13 Apr 2015

13th April 2015 For whom the bell tolls.

Monday 13th 46-48F, 8-9C, windy, heavy cloud and showers. Sunshine's early promise quickly fizzled out when rain stopped my walk before it even started. I should have taken the chance to nip outside in my new, slightly translucent, white, cycling jacket to check exactly how shower proof it is. I could even have run around the lawn to check for breath-ability. The jacket, not my own. Of course, I didn't. It didn't occur to me until after the [non]event.

The slow puncture, which I reported several days ago, keeps coming and going. Some days the tyre remains rock hard and others it has dropped to only 40PSI. Being a lazy git, where these things are concerned, I have ignored the problem in the name of research and entertainment. It takes only seconds to top up the tyre with the track pump. Job done, until the next time.

Danish police are to have an extra go at catching speeding motorists. Which seems rather odd when you consider that means 90% of all drivers speeding 90% of the time.

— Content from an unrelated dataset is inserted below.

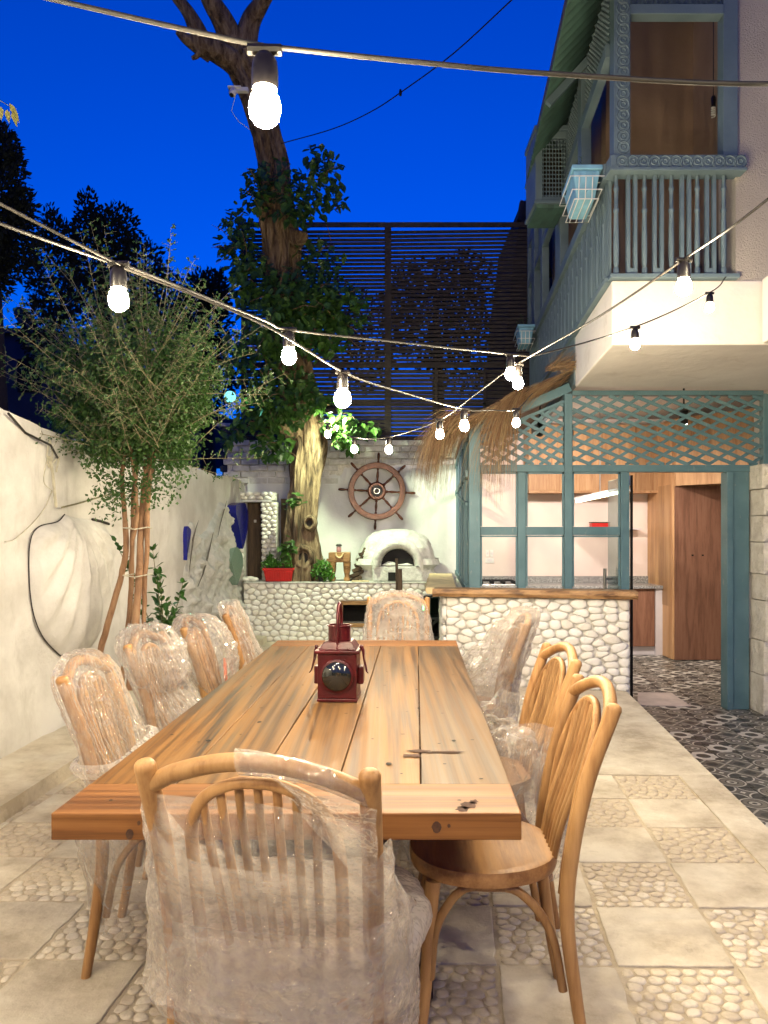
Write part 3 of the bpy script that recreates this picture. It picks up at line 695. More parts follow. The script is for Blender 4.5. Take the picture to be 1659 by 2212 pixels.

Which means they could catch thousands on almost every stretch of road or in any village chosen completely at random.

Another odd thing is how incredibly fast injuries rise in comparison with speed:

Here are a couple of graphics which I have borrowed for educational purposes.

A slight increase in the speed of a vehicle in a built up area and deaths in collisions rise from 5% to 85%! Many Danish roadside speed indicator boards show average speeds around 70kph or 44mph in built-up areas! Any society which routinely tolerates these higher average speeds has no real interest in road safety or pedestrian survival rates. Every political statement on the subject is just empty hype.

The second graphic illustrates the dramatic rise in deaths and injuries at more typical rural road speeds. I have edited the text for those who do not speak Danish. Denmark has a [nominal] 80kph - 50mph national speed limit outside built-up areas.

80kmh = 50mph. 90kmh = 55mph. 100kmh = 60mph. The conversion factor is 1.61.

Anyone who sticks to the legal speed limit is tail-gated and then overtaken by almost every driver. The exceptions, who follow at a sensible distance at the local speed limit, are remarkable for their rarity! This has been true for the near two decades since I have lived here. Most observers would believe that almost all drivers are either illiterate or innumerate or both. Or perhaps they are so blind that the large speed indicating lollipop signs, usually erected at frequent intervals, are completely invisible to them. As must be all the annual road safety placards erected to suggest a small reduction in speed and usually illustrated with children. Perhaps they would work better if the children were shown lying down like battered rag dolls and covered in copious amounts of blood? Even when the schools illuminate their special 30kph - 20mph signs, for student home time, they are completely and utterly ignored.

I left after coffee with the wind gusting fiercely. I could feel the wind blowing right through my thinnest proper "winter" jacket just before I left. So on went the new jacket on top of that. On the first descent I came close to losing it completely!  I was down on the aero bars doing 25mph when a bus came flying up the hill. The bus's bow wave shoved me hard towards the verge. Then I was sucked violently back into the middle of the road as it passed and blocked the crosswind! Fortunately there was nobody trying to overtake me at the time. Which just goes to show that the aero bars do not provide much protection against side gusts.

The rest of the journey, going both ways, involved rather more leaning on the wind than a racing sidecar passenger! I was often forced to grab the downwind handlebar for extra stability. The jacket proved completely waterproof and beaded perfectly in a short but nasty downpour. I kept it on to see if it was sweaty but it was fine even on the climbs. While coming home I could feel the colder air blowing up through the rear ventilation flap across the shoulders. Which just goes to show how poor my cheapest cycling jacket really is. I didn't need the new jacket by then but was grateful for its extra warmth during gusts. Though the fingerless mitts might have been a mistake today. Wind chill on wet hands rises dramatically!

This may come back to haunt me but I am very satisfied with the new jacket so far. Polyurethane coated nylon jackets would have had me in a soggy lather of sweat. Several cheap jackets bought as an experiment quickly proved themselves to be no better than mobile saunas! I carefully checked the inside of the new jacket and my normal cycling jacket for moisture when I got home. No dampness at all! Only 13, difficult miles, on the 13th in a £13 jacket and [just] survived to tell the tale.